CHAMBLEE, GA. Once a storm water runoff site for a manufacturing plant, this lot has become a popular living space for low-income seniors thanks to a public-private partnership among the city, DeKalb County, and nonprofit affordable housing developer Mercy Housing.

Located across the street from a rapid transit station and adjacent to the Senior Connections Center, Chamblee Senior Residences is made up of 32 one-bedroom and 33 two-bedroom units; 26 units have project-based rental assistance from DeKalb Housing Authority.

In 2000, the Atlanta Regional Commission rezoned the area and earmarked the site for seniors housing. The city bought land from Senior Connections—helping it to retire some debt—and contracted with Mercy Housing to develop Chamblee Senior Residences. “This was our first time working with Mercy,” says City Manager Kathy Brannon.

“It took the partnerships and the willingness to be creative and unconventional in solving a specific housing need in order to create the success at Chamblee Senior Residences,” says John Corcoran, vice president of development services for Mercy Housing. “The city made a concerted effort to vet this idea with the community for over a year before proposing that a specific senior development be done.”

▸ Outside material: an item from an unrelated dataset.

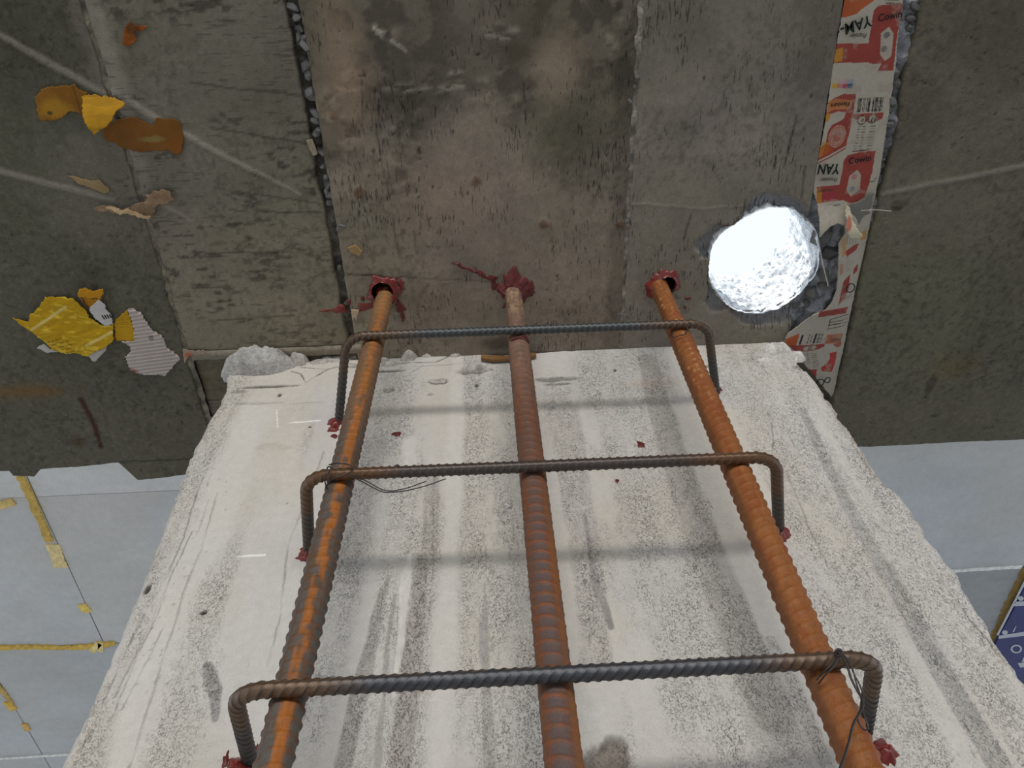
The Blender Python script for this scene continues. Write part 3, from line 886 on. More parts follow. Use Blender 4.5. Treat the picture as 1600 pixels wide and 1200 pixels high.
    # broken skin at the head; shade painted under the lump and in the gap
    for i, (px, py, rx, rz, cc, s, dep) in enumerate([
            (610, 610, 0.013, 0.008, S(140, 134, 126), 0.8, -1.2), (684, 596, 0.018, 0.008, S(128, 124, 118), 0.85, -1.8), (738, 580, 0.026, 0.008, S(136, 130, 122), 0.8, -1.8),
            (874, 592, 0.036, 0.007, S(132, 128, 121), 0.8, -1.4), (672, 616, 0.007, 0.005, S(150, 144, 136), 0.6, -0.8), (745, 602, 0.004, 0.006, S(70, 58, 46), 0.8, -1.5),
            (560, 572, 0.020, 0.006, S(140, 134, 126), 0.6, -1.0), (745, 552, 0.06, 0.004, S(48, 42, 38), 0.9, -4.0), (600, 580, 0.03, 0.003, S(70, 62, 54), 0.8, -2.5), (420, 604, 0.05, 0.0035, S(70, 64, 56), 0.8, -2.5), (870, 600, 0.02, 0.004, S(120, 114, 106), 0.7, -1.2), (1250, 575, 0.03, 0.012, S(190, 184, 176), 0.4, -1.0),  # widest entries: painted black of the head gap, crack and shadow under the lump
            (1180, 562, 0.03, 0.010, S(168, 160, 152), 0.4, -0.8), (410, 630, 0.03, 0.004, S(160, 152, 140), 0.4, -0.8), (372, 612, 0.02, 0.006, S(150, 146, 136), 0.5, -1.0),
            (470, 640, 0.03, 0.01, S(190, 186, 176), 0.4, 0), (420, 700, 0.03, 0.012, S(186, 180, 166), 0.5, 0), (1030, 600, 0.05, 0.02, S(190, 170, 154), 0.3, 0), (930, 640, 0.03, 0.02, S(188, 182, 170), 0.3, 0)]):
        k = blob(X, Z, px, py, rx, rz, 500 + i, 0.35, plane=cy, warp=0.7)
        tex = 0.7 + 0.6 * fbm(X * 150, Z * 150, 530 + i, 3)
        c = mix(c, cc * tex[..., None], k * s)
        h = h + dep / 1000 * k
        r = r + 0.4 * k * (dep != 0)
    # spalled hollow low down, pitted zones
    k = blob(X, Z, 955, 1185, 0.024, 0.022, 71, 0.3, plane=cy, warp=0.8)
    t = fbm(X * 70, Z * 70, 72, 4)
    c = mix(c, S(120, 112, 102) * (0.3 + 1.3 * t)[..., None], k * 0.85)
    h = h - k * (0.003 + 0.008 * t); r = r + k * 0.5
    p = pock(X, Z, 81, 130, 0.80) * sstep(0.5, 0.6, fbm(X * 7, Z * 4, 82, 3))
    c = c * (1 - 0.35 * p)[..., None]; h = h - p * 0.0010
    # nail holes and dark flecks
    for i, (px, py, rx, rz) in enumerate([(437, 617, 0.0032, 0.0055), (961, 578, 0.0026, 0.0045), (964, 557, 0.004, 0.0015), (1140, 738, 0.007, 0.003), (318, 957, 0.004, 0.003), (449, 786, 0.0012, 0.001), (519, 1060, 0.003, 0.0025), (1105, 572, 0.004, 0.003), (230, 920, 0.004, 0.008)]):
        k = blob(X, Z, px, py, rx, rz, 600 + i, 0.3, plane=cy, warp=0.25)
        c = mix(c, S(52, 44, 36), k * 0.9); h = h - 0.003 * k
    for (a, b2, w) in [((453, 661), (500, 657), 1.6), ((372, 870), (414, 867), 1.6), ((432, 640), (434, 668), 0.7)]:
        k = streak(X, Z, [a, b2], [w, w], 0.0, 5, 0.3)
        c = mix(c, S(245, 243, 238), k * 0.9)
    # ragged right arris
    er = sstep(0.022, 0.0, (xr - X)) * sstep(0.45, 0.62, fbm(X * 30, Z * 22, 90, 3))
    el = sstep(0.016, 0.0, (X - xl)) * sstep(0.5, 0.66, fbm(X * 30, Z * 22, 91, 3))
    c = mix(c, S(196, 180, 160), er * 0.4 + el * 0.4)
    h = h - 0.005 * er - 0.004 * el - 0.006 * sstep(0.006, 0.0, np.minimum(xr - X, X - xl))
    r = r + 0.6 * (er + el)
    Yp = FACE - h
    # sides turned back
    nb = 14
    backs = np.linspace(0.02, 0.5, nb)
    v = np.stack([X, Yp, Z], -1).reshape(-1, 3)
    fc = grid_faces(nu, nv)
    mesh_obj('plaster_face', v, fc, M_COLUMN, column, c.reshape(-1, 3), r.reshape(-1))
    for side, ii in ((0, 0), (1, nu - 1)):
        zz, xx, yy = Z[ii], X[ii], Yp[ii]
        vv = np.stack([np.stack([xx, yy, zz], -1)] + [np.stack([xx + (0.002 if side == 0 else -0.002) * (1 + 0 * b), np.full_like(xx, FACE + b), zz], -1) for b in backs], 0)
        ff = grid_faces(nb + 1, nv, flip=(side == 1))
        mesh_obj('side_face', vv.reshape(-1, 3), ff[:, ::-1], M_COLUMN, column, np.tile(S(176, 168, 156), (vv.size // 3, 1)), np.ones(vv.size // 3) * 0.6)
column_face()
box_mesh('shaft', -0.40, 0.474, FACE + 0.001, FACE + 0.50, 0.0, 1.862, M_COLUMN, column, S(204, 198, 190))
box_mesh('shaft', -0.385, 0.445, FACE + 0.03, FACE + 0.498, 1.86, H + 0.04, M_COLUMN, column, S(190, 184, 174))

# blobs: lumpy patches pressed on to a plane
def lump(name, c, ex, ey, nrm, rx, ry, hgt, seed, mat, parent, colr=None, na=40, nr=9, rough=0.35, dome=1.6, fine=0.25, cv=0.4):
    c, ex, ey, nrm = (np.array(t, float) for t in (c, ex, ey, nrm))
    A, T = np.meshgrid(np.linspace(0, 2 * np.pi, na, endpoint=False), np.linspace(0, 1, nr), indexing='ij')
    rad = 1 + rough * (vnoise(np.cos(A) * 1.7 + 9, np.sin(A) * 1.7 + 9, seed) - 0.5) * 2 + rough * 0.5 * (vnoise(np.cos(A) * 5 + 19, np.sin(A) * 5 + 9, seed + 1) - 0.5) * 2
    px, py = np.cos(A) * T * rad * rx, np.sin(A) * T * rad * ry
    n = fbm(px * 90 + seed, py * 90, seed + 5, 4)
    z = hgt * (1 - T ** dome) * (1 - fine + 2 * fine * n) - 0.0015 * (T > 0.99)
    P = c + px[..., None] * ex + py[..., None] * ey + z[..., None] * nrm
    i, j = np.meshgrid(np.arange(na), np.arange(nr - 1), indexing='ij')
    i2 = (i + 1) % na
    f = np.stack([i * nr + j, i * nr + j + 1, i2 * nr + j + 1, i2 * nr + j], -1).reshape(-1, 4)
    if np.dot(np.cross(ex, ey), nrm) < 0:
        f = f[:, ::-1]
    cc = None
    if colr is not None:
        cc = np.ones(px.shape + (3,)) * colr * (1 - cv + 2 * cv * fbm(px * 120, py * 120, seed + 8, 3))[..., None]
    return mesh_obj(name, P.reshape(-1, 3), f, mat, parent, None if cc is None else cc.reshape(-1, 3), None if cc is None else np.ones(px.size))

EX, EY, EZ = np.eye(3)
def on_face(px, py, out=0.0):
    p = on_y(px, py, FACE)
    p[1] -= out
    return p
# mortar squeezed out at the head of the column
o = lump('mortar_lump', on_face(404, 574, -0.012), EX, EZ, -EY, 0.062, 0.028, 0.046, 31, M_ROUGH, column, S(172, 170, 165), 80, 26, 0.10, 3.4, 0.20, 0.30)
tag(o, 'knobbly grey mortar lump at the column head')
for px, py, rx, rz, hg, s in [(468, 566, 0.014, 0.014, 0.022, 3), (372, 572, 0.016, 0.02, 0.026, 4), (442, 556, 0.02, 0.012, 0.026, 5), (640, 558, 0.016, 0.014, 0.016, 6), (650, 553, 0.008, 0.010, 0.018, 12), (612, 570, 0.014, 0.008, 0.010, 7), (740, 575, 0.020, 0.009, 0.010, 8), (1212, 548, 0.028, 0.018, 0.016, 9), (520, 562, 0.03, 0.010, 0.010, 10), (972, 540, 0.012, 0.006, 0.010, 11), (585, 556, 0.014, 0.007, 0.012, 13), (600, 566, 0.010, 0.008, 0.012, 14), (625, 557, 0.010, 0.006, 0.014, 15), (668, 556, 0.012, 0.006, 0.010, 16), (690, 552, 0.010, 0.005, 0.010, 17), (712, 556, 0.012, 0.005, 0.008, 18), (762, 578, 0.014, 0.006, 0.007, 19), (684, 594, 0.016, 0.006, 0.004, 20), (556, 556, 0.014, 0.006, 0.010, 21), (500, 566, 0.018, 0.010, 0.008, 22), (1245, 556, 0.014, 0.016, 0.010, 23), (1195, 562, 0.016, 0.008, 0.006, 24)]:
    lump('mortar_lump', on_face(px, py, -0.003), EX, EZ, -EY, rx, rz, hg, s, M_ROUGH, column, S(178, 172, 165) if px < 1100 else S(205, 200, 194), 36, 9, 0.3, 2.2, 0.4, 0.25)
# dried red spots on the plaster
for px, py, rx, rz, s in [(620, 678, 0.0062, 0.005, 1), (523, 682, 0.0058, 0.007, 2), (1001, 694, 0.0056, 0.007, 3), (964, 752, 0.0035, 0.004, 4), (473, 1182 - 0, 0.0001, 0.0001, 5), (398, 1180, 0.006, 0.010, 6), (388, 1144, 0.0045, 0.0032, 7), (420, 1178, 0.006, 0.006, 8), (1088, 622, 0.006, 0.003, 9), (484, 668, 0.003, 0.0015, 10), (353, 1186, 0.004, 0.010, 11)]:
    if rx > 0.001:
        lump('adhesive_spot', on_face(px, py), EX, EZ, -EY, rx, rz, 0.0016, s + 40, M_DARKRED, column, None, 20, 5, 0.5)
SLIV = empty('wood_sliver', on_face(790, 562, 0.006))
def prism3(name, pts, nrm, t, mat, parent, colr=None):
    pts = np.array(pts)
    n = len(pts)
    v = np.concatenate([pts, pts + np.array(nrm) * t])
    f = [tuple(range(n)), tuple(range(2 * n - 1, n - 1, -1))] + [(i, n + i, n + (i + 1) % n, (i + 1) % n) for i in range(n)]
    return mesh_obj(name, v, f, mat, parent, None if colr is None else np.tile(colr, (2 * n, 1)), None if colr is None else np.ones(2 * n) * .5, smooth=False)
prism3('splint', [on_face(x, y, 0.004) for x, y in [(752, 561), (790, 563), (822, 558), (838, 558), (838, 562), (810, 567), (770, 569), (752, 566)]], (0, -1, 0.1), 0.004, plain('dry_wood', S(126, 92, 54), 0.8), SLIV)
tag(SLIV, 'thin brown wood splinter stuck at the column head behind the middle bar', 'splinter')

# ------------------------------------------------------------------ reinforcing bars
def sweep(name, path, radius, mat, parent, colfn, na=32):
    """tube along path; radius(s, theta) and colour(s, theta, p)"""
    P = np.array(path)
    T = np.gradient(P, axis=0)
    T /= np.linalg.norm(T, axis=1)[:, None]
    s = np.concatenate([[0], np.cumsum(np.linalg.norm(np.diff(P, axis=0), axis=1))])
    ref = np.array([0, -1.0, 0]) if abs(T[0][1]) < 0.9 else np.array([0, 0, 1.0])
    n0 = ref - T[0] * ref.dot(T[0]); n0 /= np.linalg.norm(n0)
    Ns = [n0]
    for i in range(1, len(P)):
        n1 = Ns[-1] - T[i] * Ns[-1].dot(T[i])
        Ns.append(n1 / np.linalg.norm(n1))
    Ns = np.array(Ns); Bs = np.cross(T, Ns)
    th = np.linspace(0, 2 * np.pi, na, endpoint=False)
    Sg, Tg = np.meshgrid(s, th, indexing='ij')
    R = radius(Sg, Tg)
    V = P[:, None, :] + (np.cos(Tg) * R)[..., None] * Ns[:, None, :] + (np.sin(Tg) * R)[..., None] * Bs[:, None, :]
    C = colfn(Sg, Tg, R, V) * (0.70 if mat is M_TIE else 0.84)
    n = len(P)
    i, j = np.meshgrid(np.arange(n - 1), np.arange(na), indexing='ij')
    j2 = (j + 1) % na
    f = np.stack([i * na + j, i * na + j2, (i + 1) * na + j2, (i + 1) * na + j], -1).reshape(-1, 4)
    # end caps as a fan of quads collapsed on the axis
    v = np.concatenate([V.reshape(-1, 3), P[:1], P[-1:]])
    c = np.concatenate([C.reshape(-1, 3), C[0, :1], C[-1, :1]])
    caps = []
    for k in range(0, na, 2):
        caps.append((n * na, (k + 2) % na, k + 1, k))
        b = (n - 1) * na
        caps.append((n * na + 1, b + k, b + k + 1, b + (k + 2) % na))
    f = np.concatenate([f, np.array(caps)])
    return mesh_obj(name, v, f, mat, parent, c)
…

The building features management offices, a common room, a kitchen/dining area, an arts and crafts room, and an exercise room. Rents range from $316 to $742 with 11 percent of the residents earning 30 percent of the area median income (AMI); 26 percent at 50 percent of the AMI; and 62 percent at 60 percent of the AMI. The remaining units are not qualified by income. Surrounding market-rate rents range from $679 to $1,955 a month, according to Corcoran.

The 55-year land lease has Mercy Housing paying the city $10 per year, with the land reverting back to the city at the end of the term; however, Brannon says the lease could be extended.

Prior to Chamblee's construction, the city did have affordable housing, but none specified for seniors. The housing was needed: Five percent of the city's population is 65 and older, with 7.8 percent below the poverty line, according to the U.S. Census Bureau. “The property was leased up within three months after opening,” says Corcoran, adding that 50 units were leased prior to opening.

SunTrust Bank offered the nonprofi t a permanent loan of $967,000 with an 18-year term and 30-year amortization at 7.5 percent, and a debtservice coverage ratio of 1.15x, with no loan guarantees. Mercy Housing also had $4.5 million in federal low-income housing tax credit equity and $1.4 million in state equity.

Working with both the city of Chamblee and DeKalb County, Mercy Housing received $56,107 in grants, as well as $34,018 in deferred developer fees. The loan from the county will be forgiven after 15 years of compliance with the low-income restrictions on the loan.

Mercy Housing put the money to good use. Through the convenient partnership and lease agreement with the city, the organization spent only $24,560 in land/building acquisition. Construction costs and soft costs came in at around $5.1 million and $1.8 million, respectively.

Corcoran says the 14-month construction period had relatively few hiccups.

One setback was that the soil had been contaminated due to the previous use as a storm water runoff area for a manufacturing business. And in 2006, the age and capacity of the water and sewer system caused concerns. A solution was quickly placed on the table, with the city dedicating $250,000 for Mercy Housing to construct a storm water retention system with a 100-year backup to prevent flooding in the area.

Once these hurdles were overcome, the development opened its doors in November 2007.

Mercy Housing, in its managerial position, has partnered with Senior Connections to bring residents of Chamblee Senior Residences the best amenities possible by providing them with access to county health and seniors centers, recreation facilities, performing arts, and services including Meals on Wheels.

Overall, the project is one Corcoran says worked extremely well and has not only given seniors an affordable place to live, but has also helped to revitalize the area as a whole.

“The surrounding community loves having this stable, affordable housing in the neighborhood to support the new retail around it,” Corcoran says. “Since its construction and opening, a new Wal-Mart, farmer's market, and shopping center with food, local businesses, and restaurants have opened two streets away. The building of Chamblee Senior Residences brings balance to the ages of the population and types of housing available in this part of Chamblee, thereby revitalizing an industrial area that was unused and vacant for many years.”